I used a spring punch on mine and it worked pretty well.. drilling the hole for the center pin is probably wise advise, I had trouble keeping the bit centered on a couple of mine.
I might use a grinder and carefully cut away the top edge of the panel, so I can get access to both sides of the spot weld which may prove useful with an air chisel or panel breaker. The bottom will still have to be done the old fashioned way, but we'll see. Thanks for the reply's, would have never though of half of the ideas you guys came up with.
I have alot of work ahead of me. I need to do the same thing, but both sides, bed and front panel. lot of work. I tried to find a shorty, but there aint none around, and the few I did find, the guys were asking $800 to $1200. and they were as bad if not worse then mine.

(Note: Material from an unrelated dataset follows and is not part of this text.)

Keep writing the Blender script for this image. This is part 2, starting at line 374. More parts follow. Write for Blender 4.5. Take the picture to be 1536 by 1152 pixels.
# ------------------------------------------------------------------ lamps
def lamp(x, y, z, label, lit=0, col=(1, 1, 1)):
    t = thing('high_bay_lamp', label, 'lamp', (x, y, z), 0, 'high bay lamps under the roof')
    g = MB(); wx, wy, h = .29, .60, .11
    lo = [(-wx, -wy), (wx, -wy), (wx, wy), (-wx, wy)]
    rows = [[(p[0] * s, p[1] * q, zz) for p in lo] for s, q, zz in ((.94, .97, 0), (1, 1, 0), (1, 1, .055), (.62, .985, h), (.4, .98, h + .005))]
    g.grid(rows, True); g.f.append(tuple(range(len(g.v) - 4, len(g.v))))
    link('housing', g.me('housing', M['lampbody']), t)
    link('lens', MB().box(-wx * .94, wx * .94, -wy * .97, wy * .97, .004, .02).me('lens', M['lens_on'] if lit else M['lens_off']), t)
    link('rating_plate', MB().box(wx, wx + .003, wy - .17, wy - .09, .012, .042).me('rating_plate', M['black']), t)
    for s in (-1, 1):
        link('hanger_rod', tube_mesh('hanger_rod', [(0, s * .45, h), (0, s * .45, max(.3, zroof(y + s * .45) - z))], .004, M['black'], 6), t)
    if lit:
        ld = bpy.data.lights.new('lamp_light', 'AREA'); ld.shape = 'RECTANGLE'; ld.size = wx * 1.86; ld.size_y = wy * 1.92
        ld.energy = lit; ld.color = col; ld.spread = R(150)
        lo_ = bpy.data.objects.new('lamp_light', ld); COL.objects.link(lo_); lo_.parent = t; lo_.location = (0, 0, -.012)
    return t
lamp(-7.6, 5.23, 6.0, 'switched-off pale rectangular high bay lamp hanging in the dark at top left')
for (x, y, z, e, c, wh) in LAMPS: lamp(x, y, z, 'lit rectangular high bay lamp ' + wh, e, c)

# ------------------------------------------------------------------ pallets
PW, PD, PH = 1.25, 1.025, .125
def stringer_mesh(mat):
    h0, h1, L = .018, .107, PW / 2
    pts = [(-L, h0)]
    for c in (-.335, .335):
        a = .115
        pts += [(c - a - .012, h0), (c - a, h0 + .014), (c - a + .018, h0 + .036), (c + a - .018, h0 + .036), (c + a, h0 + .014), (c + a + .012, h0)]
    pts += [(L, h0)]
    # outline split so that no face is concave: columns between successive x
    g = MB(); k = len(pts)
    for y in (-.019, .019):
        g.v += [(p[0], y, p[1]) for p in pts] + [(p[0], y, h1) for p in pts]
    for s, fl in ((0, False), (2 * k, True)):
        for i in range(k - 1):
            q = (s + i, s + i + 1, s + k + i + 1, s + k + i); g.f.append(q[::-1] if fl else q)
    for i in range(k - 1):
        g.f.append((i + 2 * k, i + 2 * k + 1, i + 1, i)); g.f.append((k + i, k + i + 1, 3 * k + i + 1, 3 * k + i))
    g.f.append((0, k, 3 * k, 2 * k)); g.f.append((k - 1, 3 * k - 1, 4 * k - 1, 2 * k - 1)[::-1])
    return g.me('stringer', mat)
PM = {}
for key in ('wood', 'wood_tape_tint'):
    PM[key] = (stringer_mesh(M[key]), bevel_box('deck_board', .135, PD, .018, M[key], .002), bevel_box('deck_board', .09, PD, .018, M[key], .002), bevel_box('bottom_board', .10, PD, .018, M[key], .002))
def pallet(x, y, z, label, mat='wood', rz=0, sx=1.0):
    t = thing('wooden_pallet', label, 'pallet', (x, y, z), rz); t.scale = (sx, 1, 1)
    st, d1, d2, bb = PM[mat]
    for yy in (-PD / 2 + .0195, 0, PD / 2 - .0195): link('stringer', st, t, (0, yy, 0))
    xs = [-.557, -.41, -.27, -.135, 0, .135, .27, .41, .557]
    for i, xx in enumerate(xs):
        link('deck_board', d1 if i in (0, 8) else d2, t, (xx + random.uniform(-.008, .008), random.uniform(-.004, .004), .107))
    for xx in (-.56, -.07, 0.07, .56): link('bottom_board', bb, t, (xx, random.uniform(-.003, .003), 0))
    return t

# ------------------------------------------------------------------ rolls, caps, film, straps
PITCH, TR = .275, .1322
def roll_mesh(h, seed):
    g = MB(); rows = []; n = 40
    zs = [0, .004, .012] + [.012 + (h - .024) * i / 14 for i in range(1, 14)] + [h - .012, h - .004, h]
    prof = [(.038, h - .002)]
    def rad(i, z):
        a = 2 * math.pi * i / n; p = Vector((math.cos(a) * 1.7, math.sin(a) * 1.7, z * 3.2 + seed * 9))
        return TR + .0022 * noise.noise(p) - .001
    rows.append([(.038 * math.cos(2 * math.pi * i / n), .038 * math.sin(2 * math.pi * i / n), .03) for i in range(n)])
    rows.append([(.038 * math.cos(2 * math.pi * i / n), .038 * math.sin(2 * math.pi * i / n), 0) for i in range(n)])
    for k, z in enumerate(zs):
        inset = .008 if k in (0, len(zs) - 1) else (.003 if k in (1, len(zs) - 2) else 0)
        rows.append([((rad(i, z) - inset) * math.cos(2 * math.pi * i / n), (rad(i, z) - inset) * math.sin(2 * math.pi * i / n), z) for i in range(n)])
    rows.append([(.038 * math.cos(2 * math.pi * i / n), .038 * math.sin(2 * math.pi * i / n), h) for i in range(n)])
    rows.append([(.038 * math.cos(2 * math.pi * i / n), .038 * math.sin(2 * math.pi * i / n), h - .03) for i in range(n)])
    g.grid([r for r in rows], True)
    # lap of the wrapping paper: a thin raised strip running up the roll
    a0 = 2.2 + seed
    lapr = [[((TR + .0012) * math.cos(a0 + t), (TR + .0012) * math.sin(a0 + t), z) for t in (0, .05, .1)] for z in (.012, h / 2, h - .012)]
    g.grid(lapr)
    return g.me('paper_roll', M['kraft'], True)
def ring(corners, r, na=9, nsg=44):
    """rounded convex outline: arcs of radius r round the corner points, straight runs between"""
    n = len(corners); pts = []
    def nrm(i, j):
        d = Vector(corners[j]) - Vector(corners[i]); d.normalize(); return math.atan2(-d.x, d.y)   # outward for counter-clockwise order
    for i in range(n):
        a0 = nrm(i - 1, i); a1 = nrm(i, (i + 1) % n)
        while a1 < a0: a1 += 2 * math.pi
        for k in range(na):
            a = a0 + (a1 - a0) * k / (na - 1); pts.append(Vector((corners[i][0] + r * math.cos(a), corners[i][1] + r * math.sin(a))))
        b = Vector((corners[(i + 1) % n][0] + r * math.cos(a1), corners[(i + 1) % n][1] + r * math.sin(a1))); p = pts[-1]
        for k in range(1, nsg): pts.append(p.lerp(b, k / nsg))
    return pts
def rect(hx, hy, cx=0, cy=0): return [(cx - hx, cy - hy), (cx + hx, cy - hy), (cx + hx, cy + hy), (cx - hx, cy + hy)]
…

There are alot of 8 footers out there though.
Get yourself an air chisel use the sheet metal cutter (its the one with 3 teeth) and cut off the complete panel leaving about 2" around the spot welds,Then use the flat chisel and pull back the metal to get it in there and carefully ride down the spot welds most will pop loose then just take a grinder and clean up...
As for reattaching use lath screws with the drill head put one in every 1' foot to hold so you dont need to spend $$$$$$$$$ on vise scrips but you will need 5-10 pairs, I use spring clamps for wood work work great, You'll need to drill spot weld holes, I use a 5/16 to3/8 (Depending on you welding skills) hole every 2-3" on the panel.
I know its not a Ford
Wish I had more pic's that were better but you can see the lip I left so I could grasp the metal as I went along.
Its not hard just time consuming! TAKE YOUR TIME!!
Thats why you use lath screws because you can remove the clamps to make sure fit and finish is good before its welded...Once its welded its hard to move.